Josie, you will always be my daughter, my love, my joy, my happiness. God has given you to me, and I will always cherish you. As you grow older, may God continuously give you wisdom, courage, and strength to do the right things.
And as you grow older, may God be preparing that prince for you. May he be a child of God, a devoted Christian, who will attempt with all of his being to love you more than I do. May I be able to let you go when the time is right.
One day, your prince will come.
The Joy of Giving (In other words – we’re doing something right!!)
Being a parent is really tough at times. Our child has gotten to terrible 3s. (The 2s weren’t so bad…but the 3s…let me just tell ya!)
She has reached an age where her vocabulary is full enough to talk back to us on purpose. She has become adventurous, louder, and extremely OCD about how everything should be lined up. Her imagination is on full blast, and she gets caught up into these imaginary worlds and often times forgets to come back to earth. She has darted away from us a few times in public, scaring us silly.
Sometimes, I feel like we’re going a stellar job raising her. Most of the time, I feel like a colossal failure. I see other kids sitting still in class, and ours decides that since a crayon is on the floor under the table, rather than tell the teacher, or wait till later, she hops up and pushes the girl next to her out of her chair so she can climb under and retrieve the crayon (remember, OCD, it has to be picked up now and put in its proper place).
I know, I shouldn’t be so hard on myself. She is only 3. But that doesn’t mean she should chuck her tennis shoes down the stairs at someone’s head after class time at Life group does it? Or if she falls down the wooden stairs because she’s jumping on them in sock feet, she should learn her lesson and not do it again immediately after we wipe the tears away, right?
Enter Valentine’s day. We woke up and had heart shaped sweet rolls, and gave Josie a Veggie Tales movie about God’s love. She had a good day at Mother’s Day Out at Crieve Hall. I got home, and we sat down for dinner. We went through the mail, and Josie had a card from my parents, her grandmommy and granddaddy.
She opened up the card, and out fell a crisp $5 bill from them for Valentine’s Day. Immediately, all on her own, Josie said “Oh daddy, look, I can give this like the lady did at church!”. I wasn’t exactly sure what she was talking about at first, so we asked a few clarification questions.
Come to find out, she wanted to give all she had like the widow had done when she gave her two pennies to God. She wanted to give the $5.00 grandmmommy and granddaddy had sent her to God.
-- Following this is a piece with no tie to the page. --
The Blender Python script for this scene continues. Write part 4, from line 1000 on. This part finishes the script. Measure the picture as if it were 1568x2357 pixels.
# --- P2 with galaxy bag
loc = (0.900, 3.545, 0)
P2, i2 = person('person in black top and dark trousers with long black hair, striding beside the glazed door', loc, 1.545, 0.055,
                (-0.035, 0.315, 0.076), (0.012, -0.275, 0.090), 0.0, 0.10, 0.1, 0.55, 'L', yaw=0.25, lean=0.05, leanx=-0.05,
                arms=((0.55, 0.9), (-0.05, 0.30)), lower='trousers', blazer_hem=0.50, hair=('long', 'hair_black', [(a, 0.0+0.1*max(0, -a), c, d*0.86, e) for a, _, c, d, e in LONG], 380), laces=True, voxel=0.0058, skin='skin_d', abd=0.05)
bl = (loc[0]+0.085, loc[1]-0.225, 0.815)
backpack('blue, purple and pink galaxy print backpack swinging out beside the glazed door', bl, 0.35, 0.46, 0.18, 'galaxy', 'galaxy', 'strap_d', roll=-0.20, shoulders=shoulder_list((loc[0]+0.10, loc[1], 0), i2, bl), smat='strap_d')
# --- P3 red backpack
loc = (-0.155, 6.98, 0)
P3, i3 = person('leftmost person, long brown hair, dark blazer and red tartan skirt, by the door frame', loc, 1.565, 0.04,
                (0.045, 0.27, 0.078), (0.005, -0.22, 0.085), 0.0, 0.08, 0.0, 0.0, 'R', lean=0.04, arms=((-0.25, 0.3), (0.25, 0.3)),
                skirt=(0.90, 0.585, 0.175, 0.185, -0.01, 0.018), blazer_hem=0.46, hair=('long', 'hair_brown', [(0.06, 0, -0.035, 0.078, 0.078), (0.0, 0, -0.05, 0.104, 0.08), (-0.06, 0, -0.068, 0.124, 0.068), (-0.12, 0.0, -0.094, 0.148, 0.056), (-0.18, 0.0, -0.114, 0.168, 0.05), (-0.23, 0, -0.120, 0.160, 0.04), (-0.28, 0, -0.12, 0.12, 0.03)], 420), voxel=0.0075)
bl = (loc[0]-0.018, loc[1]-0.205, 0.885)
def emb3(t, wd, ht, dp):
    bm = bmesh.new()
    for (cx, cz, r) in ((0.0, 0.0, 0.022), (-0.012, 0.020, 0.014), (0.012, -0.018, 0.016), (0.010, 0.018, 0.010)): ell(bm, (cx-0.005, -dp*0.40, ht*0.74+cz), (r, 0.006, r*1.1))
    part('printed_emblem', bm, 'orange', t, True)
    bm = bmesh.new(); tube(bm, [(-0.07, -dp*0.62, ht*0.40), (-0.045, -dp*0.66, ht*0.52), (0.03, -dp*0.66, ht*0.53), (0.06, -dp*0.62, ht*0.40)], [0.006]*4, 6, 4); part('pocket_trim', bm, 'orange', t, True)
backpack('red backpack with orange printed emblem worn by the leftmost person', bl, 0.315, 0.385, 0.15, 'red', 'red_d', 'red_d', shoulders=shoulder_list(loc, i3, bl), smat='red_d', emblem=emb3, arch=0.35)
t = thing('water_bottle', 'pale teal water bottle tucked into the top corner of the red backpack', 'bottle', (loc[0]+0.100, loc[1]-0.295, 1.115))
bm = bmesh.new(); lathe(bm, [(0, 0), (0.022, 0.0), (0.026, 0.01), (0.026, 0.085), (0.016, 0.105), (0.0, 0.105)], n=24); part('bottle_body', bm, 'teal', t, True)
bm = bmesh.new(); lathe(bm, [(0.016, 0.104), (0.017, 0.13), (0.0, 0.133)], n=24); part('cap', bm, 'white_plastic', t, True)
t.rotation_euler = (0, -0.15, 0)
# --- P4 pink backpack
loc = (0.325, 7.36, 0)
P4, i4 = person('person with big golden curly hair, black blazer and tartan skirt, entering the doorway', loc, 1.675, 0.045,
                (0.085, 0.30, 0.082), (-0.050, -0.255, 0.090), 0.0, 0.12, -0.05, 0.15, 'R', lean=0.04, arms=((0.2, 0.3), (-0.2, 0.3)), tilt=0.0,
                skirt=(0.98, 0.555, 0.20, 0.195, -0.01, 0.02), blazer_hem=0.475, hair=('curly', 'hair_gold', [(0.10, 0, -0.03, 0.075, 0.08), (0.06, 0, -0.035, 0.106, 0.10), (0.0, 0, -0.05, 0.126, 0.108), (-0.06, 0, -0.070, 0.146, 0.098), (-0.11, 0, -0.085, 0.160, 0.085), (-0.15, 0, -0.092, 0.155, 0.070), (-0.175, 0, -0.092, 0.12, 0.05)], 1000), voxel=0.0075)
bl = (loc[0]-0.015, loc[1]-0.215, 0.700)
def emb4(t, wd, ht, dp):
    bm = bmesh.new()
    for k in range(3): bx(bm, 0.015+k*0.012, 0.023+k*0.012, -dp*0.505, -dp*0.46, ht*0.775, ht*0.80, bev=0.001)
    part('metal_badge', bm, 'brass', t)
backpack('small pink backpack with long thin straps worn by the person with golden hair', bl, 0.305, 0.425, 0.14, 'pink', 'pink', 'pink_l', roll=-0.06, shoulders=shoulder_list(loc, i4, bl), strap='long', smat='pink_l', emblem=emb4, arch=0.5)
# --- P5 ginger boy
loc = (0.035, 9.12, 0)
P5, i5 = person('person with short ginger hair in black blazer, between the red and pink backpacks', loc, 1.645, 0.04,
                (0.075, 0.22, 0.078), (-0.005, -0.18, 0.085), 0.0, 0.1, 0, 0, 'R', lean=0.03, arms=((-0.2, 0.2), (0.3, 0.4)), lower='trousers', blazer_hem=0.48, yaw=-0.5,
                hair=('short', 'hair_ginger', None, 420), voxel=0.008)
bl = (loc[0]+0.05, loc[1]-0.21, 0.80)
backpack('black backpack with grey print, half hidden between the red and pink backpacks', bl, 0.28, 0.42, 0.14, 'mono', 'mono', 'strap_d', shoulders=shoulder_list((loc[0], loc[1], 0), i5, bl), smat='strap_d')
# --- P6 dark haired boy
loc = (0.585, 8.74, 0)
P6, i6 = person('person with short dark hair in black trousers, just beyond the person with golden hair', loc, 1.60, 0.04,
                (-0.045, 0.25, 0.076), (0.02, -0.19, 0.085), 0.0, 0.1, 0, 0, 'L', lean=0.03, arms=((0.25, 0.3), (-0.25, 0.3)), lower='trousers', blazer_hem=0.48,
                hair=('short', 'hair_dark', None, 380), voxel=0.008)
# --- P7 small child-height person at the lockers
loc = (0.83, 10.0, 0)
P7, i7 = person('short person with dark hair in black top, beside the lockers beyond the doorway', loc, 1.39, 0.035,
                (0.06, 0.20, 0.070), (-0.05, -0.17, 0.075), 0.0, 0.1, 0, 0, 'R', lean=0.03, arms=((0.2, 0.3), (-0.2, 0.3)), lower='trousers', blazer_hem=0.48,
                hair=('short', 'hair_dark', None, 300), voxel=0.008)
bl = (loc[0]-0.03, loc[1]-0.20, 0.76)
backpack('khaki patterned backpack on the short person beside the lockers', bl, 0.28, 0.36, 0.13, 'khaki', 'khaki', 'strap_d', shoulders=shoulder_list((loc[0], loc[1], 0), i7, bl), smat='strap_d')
All of a sudden, the running from us, the random screaming, the hard times in parenting, the lack of sense in some of her decisions…didn’t matter.
I realized that she is listening, and paying attention. She isn’t just a bundle of energy ready to explode. She IS paying attention to her Sunday School lessons and Wednesday night lessons. She IS paying attention to what mommy and daddy are teaching her at home.
Never stop teaching your children what is right. Train them up in the way of the Lord, and they will not depart from it!